There’s something to be said for a Saturday where I just get a bunch of stuff done. It makes me feel clean and light, and is almost never as boring and arduous as I thought it would be. Also, because of the bowel-clenching lead-up to last weekend’s family letdown, I haven’t felt up to much. The house was beginning to look like a bomb had gone off and I kept sniping at myself, so I got laundry, bills, mending, cat litter, and random tidying all done.
I also moved my oak bookcase from the living room to the bedroom and got rid of about three feet of books! Usually I am terrible at getting rid of books, but while I moved the bookcase and books, I thought seriously about why I was keeping some of these volumes. Let’s be honest, I was never going to read a history of the OED, and I didn’t need the MLA style handbook anymore. If my bookcases tell me who I am, I was misrepresenting myself.
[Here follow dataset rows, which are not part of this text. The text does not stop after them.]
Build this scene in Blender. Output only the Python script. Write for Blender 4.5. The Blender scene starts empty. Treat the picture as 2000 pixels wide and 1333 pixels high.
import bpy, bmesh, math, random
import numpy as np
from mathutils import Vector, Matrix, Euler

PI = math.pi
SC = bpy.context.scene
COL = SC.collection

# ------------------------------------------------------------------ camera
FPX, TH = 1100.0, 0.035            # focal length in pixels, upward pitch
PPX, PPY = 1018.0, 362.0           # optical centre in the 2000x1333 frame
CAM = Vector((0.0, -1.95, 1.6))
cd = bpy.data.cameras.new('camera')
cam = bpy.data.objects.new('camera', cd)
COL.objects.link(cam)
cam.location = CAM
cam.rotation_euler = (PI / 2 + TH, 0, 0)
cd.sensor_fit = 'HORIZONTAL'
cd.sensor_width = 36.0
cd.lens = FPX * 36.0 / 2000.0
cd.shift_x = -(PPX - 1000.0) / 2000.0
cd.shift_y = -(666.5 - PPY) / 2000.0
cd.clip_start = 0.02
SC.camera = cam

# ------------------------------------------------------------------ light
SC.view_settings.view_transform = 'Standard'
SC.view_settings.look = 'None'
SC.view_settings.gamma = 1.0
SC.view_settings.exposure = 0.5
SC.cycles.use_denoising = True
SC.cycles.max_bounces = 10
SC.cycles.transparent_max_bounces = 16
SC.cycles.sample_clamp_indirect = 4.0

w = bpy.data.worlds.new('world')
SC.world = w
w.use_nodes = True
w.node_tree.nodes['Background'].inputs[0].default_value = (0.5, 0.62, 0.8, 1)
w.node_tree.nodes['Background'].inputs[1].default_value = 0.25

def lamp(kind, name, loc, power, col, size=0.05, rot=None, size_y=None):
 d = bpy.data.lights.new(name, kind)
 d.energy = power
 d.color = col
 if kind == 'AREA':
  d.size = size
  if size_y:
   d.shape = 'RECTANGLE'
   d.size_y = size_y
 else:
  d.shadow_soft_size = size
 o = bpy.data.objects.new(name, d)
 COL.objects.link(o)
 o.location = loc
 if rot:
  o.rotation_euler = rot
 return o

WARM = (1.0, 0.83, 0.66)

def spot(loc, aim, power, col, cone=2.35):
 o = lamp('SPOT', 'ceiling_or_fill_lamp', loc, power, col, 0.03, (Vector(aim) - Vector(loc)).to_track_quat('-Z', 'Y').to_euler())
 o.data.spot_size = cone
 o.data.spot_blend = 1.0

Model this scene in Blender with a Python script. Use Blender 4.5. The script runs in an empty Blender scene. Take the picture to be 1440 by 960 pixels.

The book cull enabled me to reorganize the remaining living room bookcase so it could hold previously homeless CDs, DVDs, and LPs. And I’m thinking about doing a secondary cull. I’m looking at you, three separate biographies of Miles Davis. E’s never going to read you.
Two of the guys at the garage are nickname guys. They have a million nicknames for one another, some crude, some silly, some just funny. The nicknames are based on TV shows, song titles, behavior patterns, that kind of thing. So when Dave said, “Hey, we should totally give Liz a nickname!” I was happy. I’m comfortable with nicknames. I’ve had a lot of them.
Not so happy when they decided my nickname was Leopard Lips. What does that even mean?